Tout le monde trouvait narcisse très beau, seul le lac dans lequel il regardait son reflet ne l’avait pas remarqué.

Oscar Wilde raconte une version surprenante du mythe de Narcisse.

Quand Narcisse meurt, les nymphes trouvent le lac en train de pleurer. Elles pensent qu’il pleure Narcisse parce qu’il était beau. Mais le lac répond : « Je ne pleure pas Narcisse parce qu’il était beau. Je pleure parce que dans ses yeux, je voyais ma propre beauté. »

Ironie mordante.

L’histoire, qu’on croyait être celle d’un amour pur, se révèle être une quête de soi. Le lac n’aimait pas Narcisse pour ce qu’il était, mais pour l’image qu’il lui renvoyait. Et si cette ironie nous parlait directement ? Combien de fois croyons-nous aimer une personne, un pays, une cause… alors qu’en réalité nous aimons ce que cela dit de nous ?

On se dit attachés à une nation, mais souvent, c’est l’orgueil personnel que cela nourrit. On se dit amoureux d’une culture, mais c’est le reflet de notre identité qu’on protège.

Prenons le Cameroun.

Beaucoup de Camerounais, qu’ils soient au pays ou dans la diaspora, affirment aimer leur pays. Mais posons la vraie question : est-ce le Cameroun que nous aimons, ou ce que le Cameroun nous renvoie de nous-mêmes ?

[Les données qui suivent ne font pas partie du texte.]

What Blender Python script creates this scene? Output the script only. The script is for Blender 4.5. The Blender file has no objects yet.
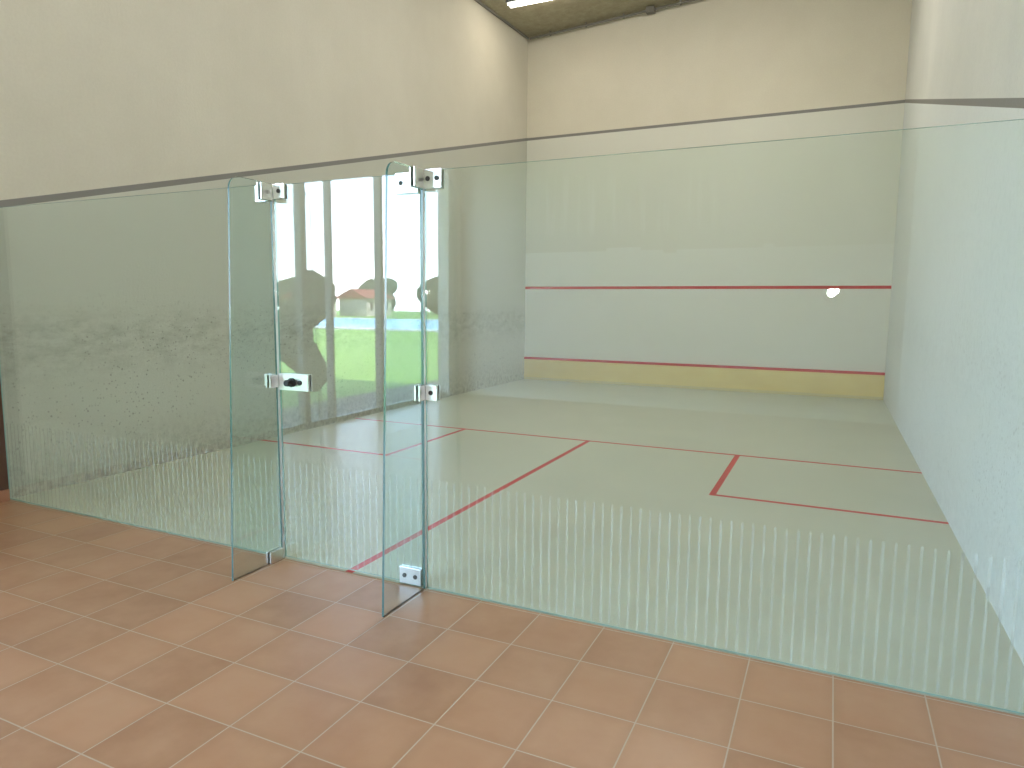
import bpy, bmesh, math, random
from mathutils import Matrix, Vector
random.seed(4)
C=bpy.context.scene.collection
sc=bpy.context.scene
sc.view_settings.view_transform='Standard'
sc.view_settings.look='None'
EXP=3.0; K=2.0**-EXP          # camera exposure and matching light scale
sc.view_settings.exposure=EXP

# ------------------------------------------------------------ node helpers
class NT:
    def __init__(s,name,world=False):
        if world:
            s.m=bpy.data.worlds.new(name)
        else:
            s.m=bpy.data.materials.new(name)
        s.m.use_nodes=True
        s.t=s.m.node_tree; s.t.nodes.clear()
        s.out=s.t.nodes.new('ShaderNodeOutputWorld' if world else 'ShaderNodeOutputMaterial')
    def n(s,ty,**kw):
        nd=s.t.nodes.new(ty)
        for k,v in kw.items(): setattr(nd,k,v)
        return nd
    def put(s,sock,v):
        if isinstance(v,bpy.types.NodeSocket): s.t.links.new(v,sock)
        else:
            if isinstance(v,(tuple,list)) and len(v)==3 and sock.type=='RGBA': v=(*v,1)
            sock.default_value=v
    def M(s,op,a,b=None,c=None,clamp=False):
        nd=s.n('ShaderNodeMath',operation=op,use_clamp=clamp)
        s.put(nd.inputs[0],a)
        if b is not None: s.put(nd.inputs[1],b)
        if c is not None: s.put(nd.inputs[2],c)
        return nd.outputs[0]
    def mul(s,*a):
        r=a[0]
        for x in a[1:]: r=s.M('MULTIPLY',r,x)
        return r
    def ge(s,a,b): return s.M('GREATER_THAN',a,b)
    def lt(s,a,b): return s.M('LESS_THAN',a,b)
    def between(s,v,a,b): return s.mul(s.ge(v,a),s.lt(v,b))
    def mx(s,*a):
        r=a[0]
        for x in a[1:]: r=s.M('MAXIMUM',r,x)
        return r
    def mix(s,f,a,b):
        nd=s.n('ShaderNodeMix',data_type='RGBA')
        s.put(nd.inputs[0],f); s.put(nd.inputs[6],a); s.put(nd.inputs[7],b)
        return nd.outputs[2]
    def pos(s):
        g=s.n('ShaderNodeNewGeometry'); sp=s.n('ShaderNodeSeparateXYZ')
        s.t.links.new(g.outputs['Position'],sp.inputs[0])
        return g.outputs['Position'],sp.outputs[0],sp.outputs[1],sp.outputs[2]
    def vec(s,x,y,z):
        c=s.n('ShaderNodeCombineXYZ'); s.put(c.inputs[0],x);s.put(c.inputs[1],y);s.put(c.inputs[2],z)
        return c.outputs[0]
    def noise(s,v,scale,detail=3,rough=.55):
        nd=s.n('ShaderNodeTexNoise'); s.put(nd.inputs['Vector'],v)
        nd.inputs['Scale'].default_value=scale; nd.inputs['Detail'].default_value=detail; nd.inputs['Roughness'].default_value=rough
        return nd.outputs[0]
    def specks(s,v,scale,thr):
        nd=s.n('ShaderNodeTexVoronoi'); s.put(nd.inputs['Vector'],v); nd.inputs['Scale'].default_value=scale
        sp=s.n('ShaderNodeSeparateColor'); s.t.links.new(nd.outputs['Color'],sp.inputs[0])
        lim=s.M('MULTIPLY',sp.outputs[0],thr)
        return s.M('MULTIPLY',s.lt(nd.outputs['Distance'],lim),s.ge(sp.outputs[1],.35))
    def ramp(s,v,a,b,lo=0.,hi=1.):
        nd=s.n('ShaderNodeMapRange'); s.put(nd.inputs[0],v)
        nd.inputs[1].default_value=a; nd.inputs[2].default_value=b; nd.inputs[3].default_value=lo; nd.inputs[4].default_value=hi
        return nd.outputs[0]
    def scalev(s,v,x,y,z):
        nd=s.n('ShaderNodeVectorMath',operation='MULTIPLY'); s.put(nd.inputs[0],v); nd.inputs[1].default_value=(x,y,z)
        return nd.outputs[0]
    def bump(s,h,strength,dist=.01):
        nd=s.n('ShaderNodeBump'); s.put(nd.inputs['Height'],h); nd.inputs['Strength'].default_value=strength; nd.inputs['Distance'].default_value=dist
        return nd.outputs[0]
    def pbr(s,col,rough=.5,metal=0.,bump=None,spec=None):
        b=s.n('ShaderNodeBsdfPrincipled')
        s.put(b.inputs['Base Color'],col); s.put(b.inputs['Roughness'],rough); s.put(b.inputs['Metallic'],metal)
        if spec is not None: s.put(b.inputs['Specular IOR Level'],spec)
        if bump is not None: s.put(b.inputs['Normal'],bump)
        s.t.links.new(b.outputs[0],s.out.inputs[0]); return s.m

def simple(name,col,rough=.5,metal=0.,var=.1,scale=20.):
    t=NT(name); P,x,y,z=t.pos()
    f=t.noise(P,scale)
    c=t.mix(f,tuple(v*(1-var) for v in col),tuple(min(1,v*(1+var)) for v in col))
    return t.pbr(c,rough,metal)

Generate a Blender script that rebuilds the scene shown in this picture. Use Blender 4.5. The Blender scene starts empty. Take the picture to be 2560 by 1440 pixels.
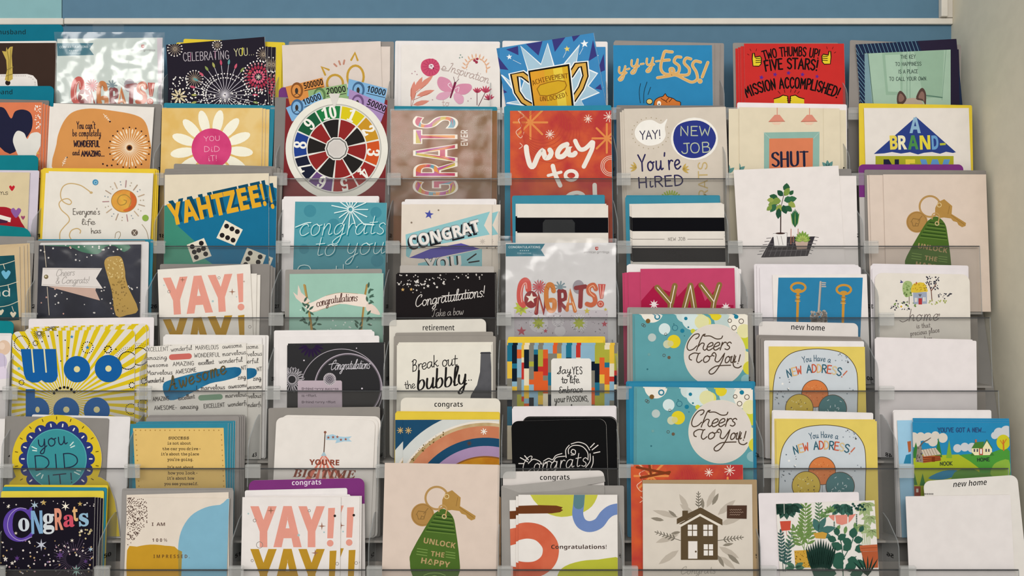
import bpy, bmesh, math, random, os
import numpy as np
from mathutils import Vector, Matrix
from mathutils.geometry import tessellate_polygon
S = bpy.context.scene
COL = S.collection
PI = math.pi

# ------------------------------------------------------------------ camera, world, lights, exposure
F = 2000.0            # focal length in pixels of the 2560 px wide frame
CZ = 1.25             # eye height
cd = bpy.data.cameras.new('camera'); cam = bpy.data.objects.new('camera', cd); COL.objects.link(cam)
cd.sensor_fit = 'HORIZONTAL'; cd.sensor_width = 36.0; cd.lens = 36.0 * F / 2560.0
cd.clip_start = 0.05; cd.clip_end = 50
cam.location = (0, 0, CZ); cam.rotation_euler = (PI / 2, 0, 0)
S.camera = cam
W = bpy.data.worlds.new('store_light'); S.world = W; W.use_nodes = True
bg = W.node_tree.nodes['Background']; bg.inputs[0].default_value = (1.0, 0.985, 0.96, 1); bg.inputs[1].default_value = 0.66
def area(name, loc, rot, sx, sy, power, col=(1, .97, .93)):
    l = bpy.data.lights.new(name, 'AREA'); l.shape = 'RECTANGLE'; l.size = sx; l.size_y = sy; l.energy = power; l.color = col
    o = bpy.data.objects.new(name, l); COL.objects.link(o); o.location = loc; o.rotation_euler = rot
    return o
area('ceiling_light', (0.0, -2.1, 3.0), (math.radians(52), 0, 0), 3.4, 1.2, 50)
area('ceiling_light', (-1.5, -3.4, 2.9), (math.radians(66), 0, math.radians(-18)), 3.0, 1.0, 62)
S.view_settings.view_transform = 'Standard'; S.view_settings.look = 'None'
S.view_settings.gamma = 1; S.view_settings.use_curve_mapping = False
S.view_settings.exposure = -0.2

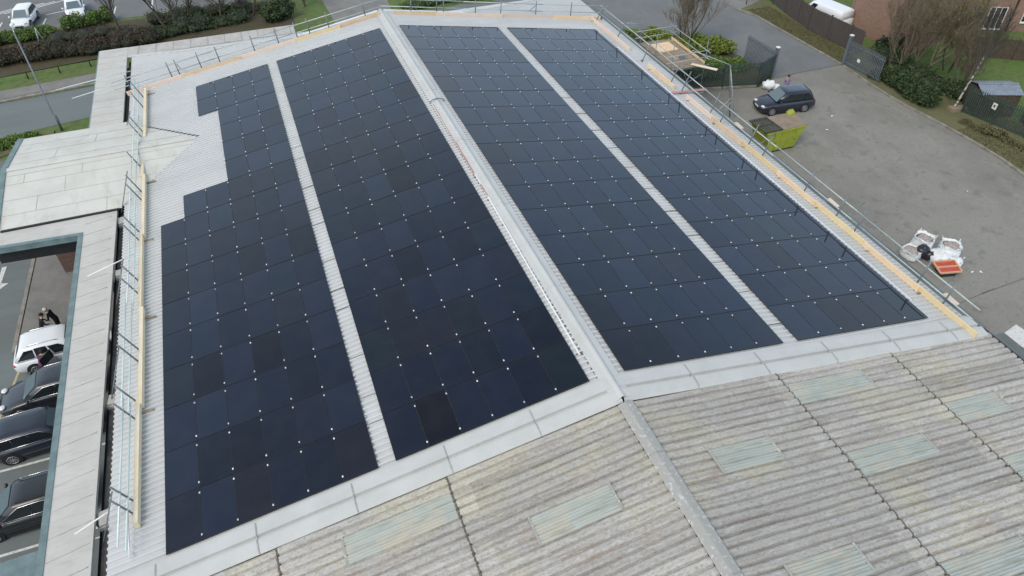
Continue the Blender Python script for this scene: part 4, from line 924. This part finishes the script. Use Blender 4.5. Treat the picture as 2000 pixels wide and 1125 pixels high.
# ------------------------------------------------------------------ skip
e=empty('skip',(24.85,22.2,G),R(1)); tag(e,'lime green skip piled with brown board and dark pallets beside the dark car','skip')
L2,W2=1.62,.95
MB().hexa([(-L2+.55,-W2+.1,.12),(L2-.55,-W2+.1,.12),(L2-.55,W2-.1,.12),(-L2+.55,W2-.1,.12)],[(-L2,-W2,1.65),(L2,-W2,1.65),(L2,W2,1.65),(-L2,W2,1.65)]).build('body',M['lime'],e,local=True)
q=MB()
for a,b in (((-L2,-W2),(L2,-W2)),((L2,-W2),(L2,W2)),((L2,W2),(-L2,W2)),((-L2,W2),(-L2,-W2))): q.bar((a[0],a[1],1.67),(b[0],b[1],1.67),.09,.09)
q.build('rim',M['lime'],e,local=True)
for xx in (-.9,-.3,.3,.9):
    for sd in (-1,1): MB().bar((xx*.75,sd*(W2-.09),.15),(xx,sd*(W2+.02),1.63),.07,.05,up=(0,sd,0)).build('rib',M['lime'],e,local=True)
q=MB()
for sd in (-1,1):
    for xx in (-.8,.8): q.tube([(xx,sd*(W2+.05),.85),(xx,sd*(W2+.14),.85)],.05,8)
q.build('lifting_lug',M['galvd'],e,local=True)
MB().box(-L2+.5,L2-.5,-W2+.12,W2-.12,0,.12).build('skid',M['dark'],e,local=True)
def onskip(name,mb,m,lb,cat):
    o=mb.build(name,M[m],None,local=True); o.matrix_world=Matrix.Translation((24.85,22.2,.35))@Matrix.Rotation(R(1),4,'Z'); tag(o,lb,cat)
q=MB(); q.add([(-.4,-.95,1.42),(1.8,-.9,1.40),(1.7,.75,1.5),(-.5,.9,1.46)],[(0,1,2,3)]); q.add([(-.4,-.95,1.39),(1.8,-.9,1.37),(1.7,.75,1.47),(-.5,.9,1.43)],[(3,2,1,0)]); q.bar((-.4,-.95,1.405),(1.8,-.9,1.385),.02,.034)
onskip('plywood_sheet',q,'ply','brown plywood sheet covering most of the lime skip','board')
q=MB()
for k in range(8): q.bar((-1.75+.19*k,-1.0,1.50-.0*k),(-1.85+.19*k,.95,1.52),.10,.03)
for yy in (-.9,0,.85): q.bar((-1.85,yy,1.45),(-.35,yy,1.45),.1,.07)
onskip('pallet',q,'slate','dark grey slatted pallet lying on the left end of the skip','pallet')
q=MB(); q.ell((1.5,.72,1.45),(.34,.3,.35),12,8,.3); onskip('lime_sack',q,'lime','crumpled lime green sack at the back corner of the skip','sack')
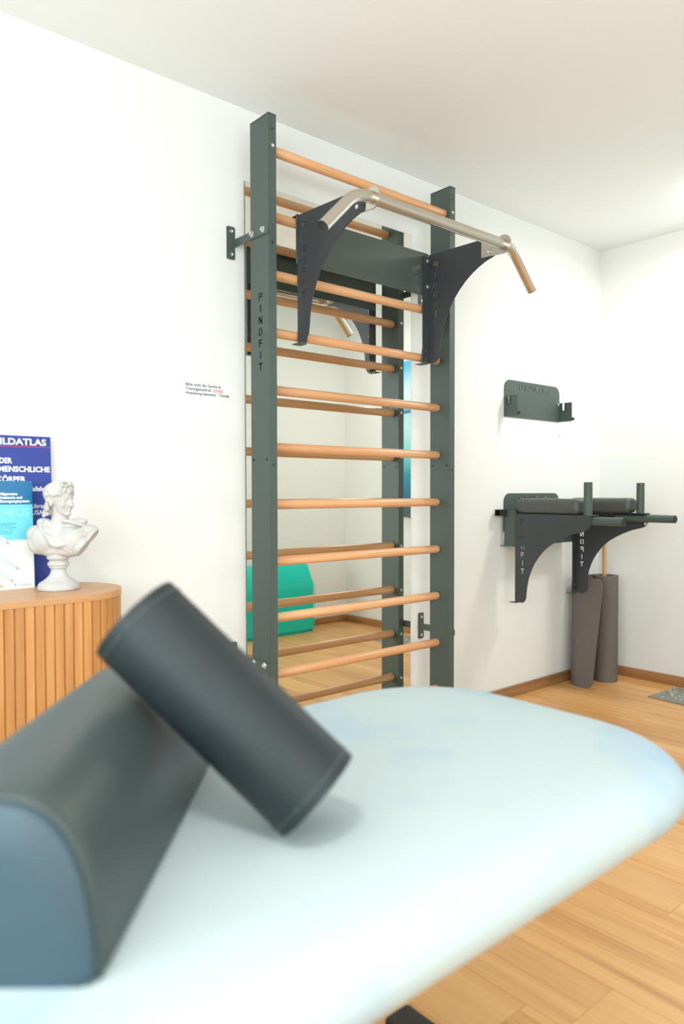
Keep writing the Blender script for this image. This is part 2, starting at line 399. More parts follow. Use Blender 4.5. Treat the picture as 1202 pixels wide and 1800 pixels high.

Quand on dit « je suis fier d’être Camerounais », est-ce toujours une fierté tournée vers l’autre, vers la collectivité ? Ou bien une manière de se voir soi-même plus grand, plus digne ?

Le danger, c’est qu’en restant prisonniers de ce miroir, on finit comme le lac de Wilde : à pleurer moins la perte de l’autre que la perte de l’image de nous-mêmes.

Au Cameroun, cela se traduit par des discours pleins d’émotion mais sans actions concrètes. On proclame notre amour pour le pays, mais qu’aimons-nous vraiment ? La nation dans sa réalité imparfaite ? Ou bien l’idée flatteuse que nous nous faisons de nous-mêmes à travers elle ?

La vraie leçon de Wilde, c’est d’apprendre à aimer l’autre pour lui-même. Aimer un pays, ce n’est pas seulement aimer ce qu’il reflète de nous, mais s’engager pour le transformer, même quand cela ne nourrit pas notre ego. C’est aimer le Cameroun non pas comme un miroir, mais comme une maison commune, avec ses fissures, ses promesses, et surtout son avenir.